それから10年後に公開された「破」は、旧劇の重苦しい文学作品とは違うエンタメ映画だった。しかしそのエンタメが、僕たちの心を解き放った。中高生のときに負った心の傷を癒やしてくれた。映像の中で、あの当時は弱く、現実に目を向けられず、逃げ出してばかりいた人は、あの日助けられなかった人に声をかけ、手を差し伸べ救った。10年前のあの当時、彼らの同級生だった僕らは拍手喝采した。

「私が死んでも代わりはいるもの」というセリフがこの10年間トラウマだったんですね。緒方さん(碇シンジ役の声優)と対談したとき、緒方さんも二人目のレイが死んだときにすごく失ったものがあると、終わってしまったような気がしたとおっしゃってました。僕もそうなんですよ、僕も二人目のレイにしか思い入れがないんですよ。だってレイはレイでも三人目は違うレイなんだから。
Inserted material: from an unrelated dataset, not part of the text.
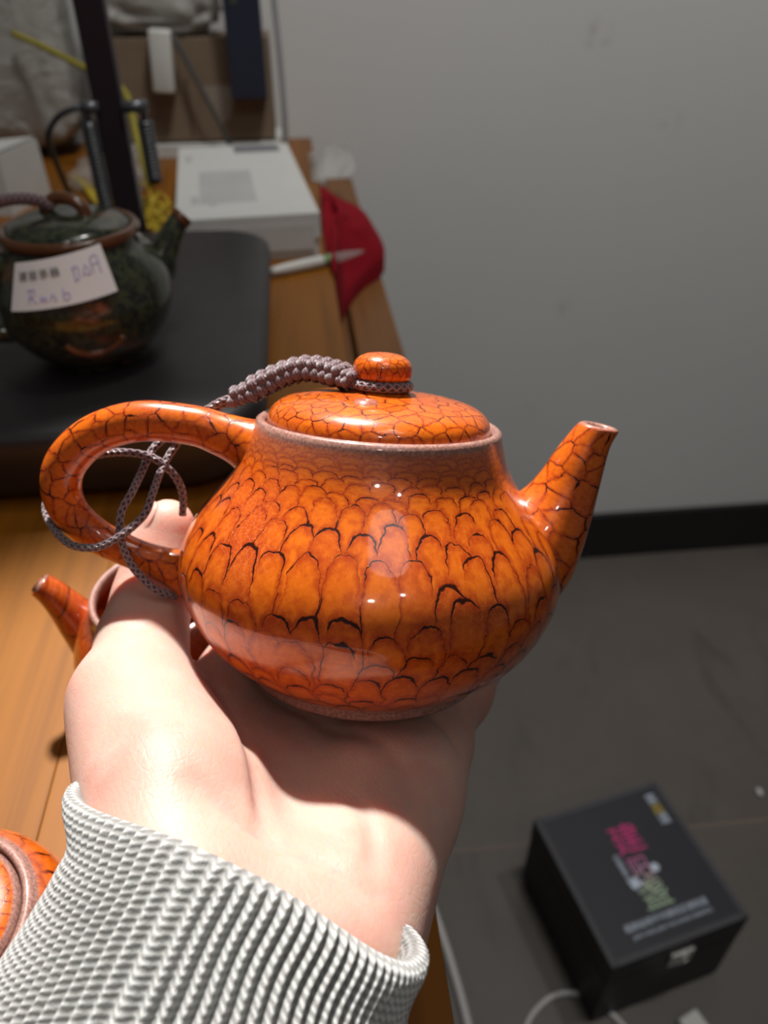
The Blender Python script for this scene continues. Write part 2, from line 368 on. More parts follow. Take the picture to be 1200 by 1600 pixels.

そこでねシンジは「破」で言ったんですよ。レイの「私は死んでも代わりはいるもの」そのセリフに対して、この10年後にシンジが出した答え、このセリフ、言っちゃいます。「違う!」と。「綾波は綾波しかいない、だから今、助ける!」と、これを言った瞬間に僕はもうハプッ、ハプハプハプッともう嘔吐しかけました。

オリラジ中田―よしもとオンライン「ヱヴァンゲリヲンの日」

この後の「翼をください」のピアノイントロが流れるところが好きです。

エンタメだからこそ

そんな新劇「破」を見て、「エヴァがありきたりなエンタメ作品になってしまった」と嘆くファンも多かった。そりゃあなたはそれでいいよ、当時も今もそうやって冷静に見れたんだから、しかし旧劇でトラウマを植え付けられた僕ら同級生にとって新劇「破」の意味はそんなもんじゃないんですよ。新劇「破」は僕らにとって何年かかっても必要な解毒剤みたいなもので、10年の時を経てやっと与えられたものだったんです。そしてそれは高尚な文学作品ではなく、10年来の成長を描いた正常なエンタメ作品でなくてはいけなかったんですよ。

確かに作品としての価値は旧劇に劣る。「破」のカタルシスなんて旧劇ありきで成り立つものだから、単体としての作品の価値は低いかもしれない。それでも、それでも当時重症を負った僕らにとって、「破」の意味は大きかった。エンタメによって救われることも確かにあるんです。

今の人にわかりやすく言うならば、「秒速5センチメートル」で落ち込み9年かけて「君の名は。」で癒やされたような感じ。エンタメはエンタメでバンザイ。シン・エヴァンゲリオンはどうなることやら。